Imagine that one day you receive a notice from your child’s school that a weapon or ammunition had been found on campus. Your mind would immediately turn to the frightening stories from places such as Sandy Hook Elementary or Columbine High School where innocent children were targeted by ruthless killers.

That is what one New Hampshire parent faced when she learned that bullets had been found in a restroom at Concord High School where her two children attended school. But as a devout Christian, Lizarda Urena knew that the best course of action she could take to help protect her children and all of the students and staff at the high school was to pray. And that is exactly what she did.

After obtaining permission from the school principal, Ms. Urena began going to the campus each morning about 45 minutes before school starts (and before most students had even arrived) to pray. In an isolated area of the campus, she would spend 15 minutes quietly praying for everyone’s safety. She never imposed her beliefs on anyone passing by, nor did she create any disturbance.

But when the Freedom from Religion Foundation learned of Ms. Urena’s prayers, they sent a letter to the school district demanding that Ms. Urena be prohibited from ever praying at the high school again. And unfortunately, the school caved in to these unreasonable demands.

Are the prayers of caring parents and community members banned from schools? Absolutely not. Praying for divine guidance and blessings is one of the great American traditions. Our Founding Fathers prayed that God would “look down in mercy…on these our American states” as they undertook the task of declaring independence and forming a new nation. Since then, our Presidents have consistently prayed “may God Bless America” in their public speeches and Congress has opened its sessions with prayer.
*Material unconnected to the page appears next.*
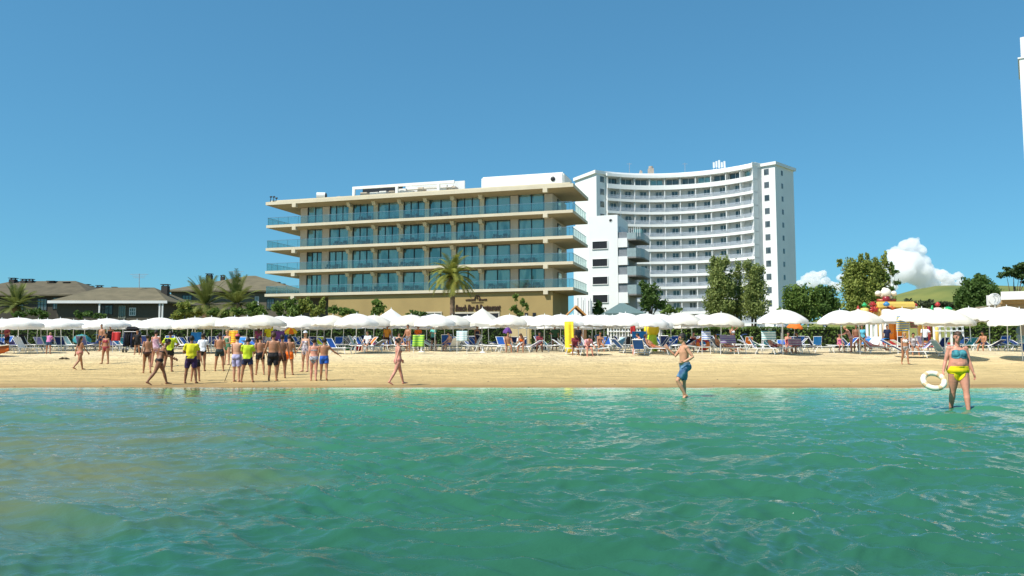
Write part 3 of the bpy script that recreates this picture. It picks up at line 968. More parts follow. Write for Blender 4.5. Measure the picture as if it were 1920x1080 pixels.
def house(label, px0, px1, Y, depth, y_eave, y_ridge, roofm, wallm, inset, rz=0.0, chim=(), wins=(), fascia=None, posts=()):
    a, b = at(px0, y_eave, Y), at(px1, y_eave, Y)
    w = b.x - a.x
    t = thing("low_house", label, "house", ((a.x + b.x) / 2, Y, 1.35), rz)
    ze = (a.z + b.z) / 2 - 1.35
    Yr = Y + depth / 2
    zr = at((px0 + px1) / 2, y_ridge, Yr).z - 1.35
    MB().box(-w / 2, w / 2, 0, depth, 0, ze - .23).build("wall", wallm, t)
    rf = hip_roof(-w / 2, w / 2, 0, depth, ze, zr, .8, inset).build("roof", roofm, t)
    if fascia:
        MB().box(-w / 2 - .86, w / 2 + .86, -.87, -.81, ze - .32, ze + .06).build("fascia", fascia, rf)
    S = (px1 - px0) / w
    for (px, py, s) in chim:
        p = at(px, py, Yr - .6)
        x = (p.x - (a.x + b.x) / 2); zz = p.z - 1.35
        c = MB().box(x - s * .5, x + s * .5, depth / 2 - .6 - s * .5, depth / 2 - .6 + s * .5, ze, zz - .25)
        c.box(x - s * .6, x + s * .6, depth / 2 - .6 - s * .6, depth / 2 - .6 + s * .6, zz - .10, zz)
        for sx in (-1, 1):
            c.box(x + sx * s * .4 - .06, x + sx * s * .4 + .06, depth / 2 - .7, depth / 2 - .5, zz - .249, zz - .101)
        c.build("chimney", mat("dark_chimney", (.05, .045, .04), .9), rf)
    for (q0, q1, y0, y1, m) in wins:
        p, q = at(q0, y1, Y), at(q1, y0, Y)
        cx = (a.x + b.x) / 2
        x0, x1, z0, z1 = p.x - cx, q.x - cx, p.z - 1.35, q.z - 1.35
        f = MB()
        f.box(x0, x1, -.08, -.004, z1 - .1, z1); f.box(x0, x1, -.08, -.004, z0, z0 + .1); f.box(x0, x0 + .1, -.08, -.004, z0 + .1, z1 - .1); f.box(x1 - .1, x1, -.08, -.004, z0 + .1, z1 - .1)
        nx = 2
        for k in range(1, nx + 1):
            xm = x0 + (x1 - x0) * k / (nx + 1)
            f.box(xm - .03, xm + .03, -.07, -.005, z0 + .1, z1 - .1)
        f.box(x0 + .1, x1 - .1, -.06, -.012, (z0 + z1) / 2 - .03, (z0 + z1) / 2 + .03)
        wf = f.build("window", m, t)
        MB().box(x0 + .1, x1 - .1, -.03, -.006, z0 + .1, z1 - .1).build("pane", PANE_DARK, wf)
    for px in posts:
        x = at(px, 580, Y - .7).x - (a.x + b.x) / 2
        MB().box(x - .1, x + .1, -.72, -.55, 0, ze - .23).build("post", OFFWHITE, t)
    return t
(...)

Indeed, courts have repeatedly upheld activities such as See You at the Pole and the National Day of Prayer where students, parents, and community members gather to invoke God’s blessings and protections over their schools and communities.

As our students head back to school, your church has a variety of ways that it can continue this important tradition and cover the students, teachers, and schools in your community with prayer for the coming year:

1.     Encourage the students, parents, and community members in your congregation to participate in See You At The Pole, scheduled for Wednesday, September 25th, at your local schools.

2.     Support the faith-based student clubs at your local schools. Co-sponsor events with them or donate needed items to support the activities and mission of the clubs.

3.     Select a local school for your church to support. Contact the school’s principal and offer to donate school supplies to students in need. Have the members of your congregation send notes of thanks and encouragement to the teachers at the school. And pray for the school and its staff and students during your worship services.

Alliance Defending Freedom is working tirelessly to defend the right of Lizarda Urena and parents, pastors, and community members throughout the country to pray. But that right is meaningless if we as people of faith don’t exercise it regularly. So in the words of Paul, “pray without ceasing” for your students, teachers, and schools.